Intel announced significant layoffs on Thursday, reducing more than 15 percent of its workforce due to underutilized manufacturing capacity and expenses tied to its AI PCs’ launch. This move, part of Intel’s “multiyear transformation strategy,” entails cutting around 15,000 employees from its 131,000-strong workforce by the end of the year.
The company also plans to reduce R&D, marketing, and general expenses significantly over the next few years, aiming for $20 billion in 2024, $17.5 billion in 2025, and even lower in 2026.
Intel’s CEO, Pat Gelsinger, acknowledged the disappointing financial performance in Q2 and highlighted that the latter half of the year appears more challenging than anticipated. In response, Intel is leveraging a new operating model to enhance operating and capital efficiencies while accelerating its IDM 2.0 transformation.
This strategy includes a 20 percent reduction in gross capital expenditures for 2024. Despite these cost-cutting measures, Intel’s product roadmap remains unchanged, with further details expected in an upcoming conference call.
Gelsinger expressed the difficulty of announcing such news in a memo to employees and mentioned a company-wide conference call to discuss specifics. He emphasized that this restructuring is the most significant since Intel’s shift from memory to microprocessors.
Intel’s ongoing product reviews aim to eliminate complexity and simplify its portfolio. Each business unit is conducting a review to identify underperforming products and key software assets are being integrated to focus on fewer, more impactful projects.
Intel is pushing ahead with its AI PC initiatives, planning to launch the next-gen Core Ultra chip, Lunar Lake, ahead of schedule at the IFA show in September. Despite recent issues with its 13th-gen Core chips, Intel remains committed to its AI advancements, with the industry expected to ship 100 million AI PCs by year-end.
Intel’s next chip, Arrow Lake, will incorporate AI for desktops, and Panther Lake, its upcoming mobile chip, will ship in late 2025 using the 18A process.

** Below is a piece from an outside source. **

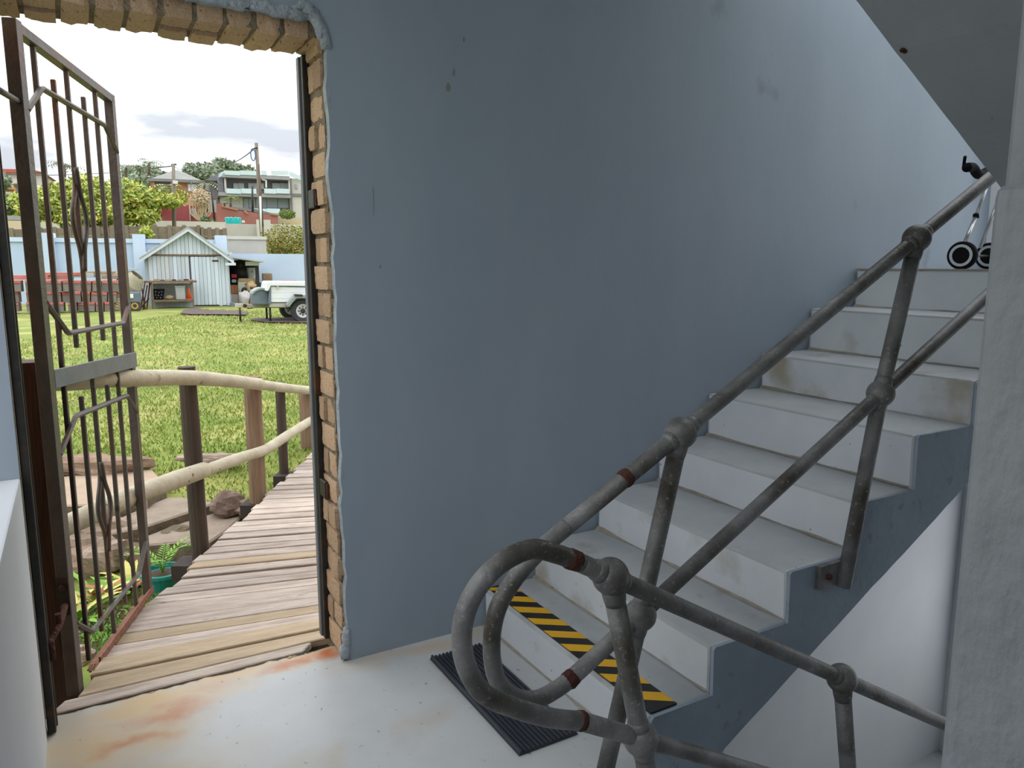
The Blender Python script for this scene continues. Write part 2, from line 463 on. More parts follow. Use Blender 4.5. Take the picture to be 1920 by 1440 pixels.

Intel’s strategy includes internalizing production processes to boost profitability, and moving away from outside foundries used in their aggressive production timeline. This shift, involving a billion-dollar charge for transferring wafers from Oregon to Ireland, is expected to yield future schedule accelerations.
Gelsinger anticipates incremental business growth in 2024, with a modest 5 percent revenue increase in Q4 compared to the previous year, indicating cautious optimism for the company’s future amidst these transformative efforts.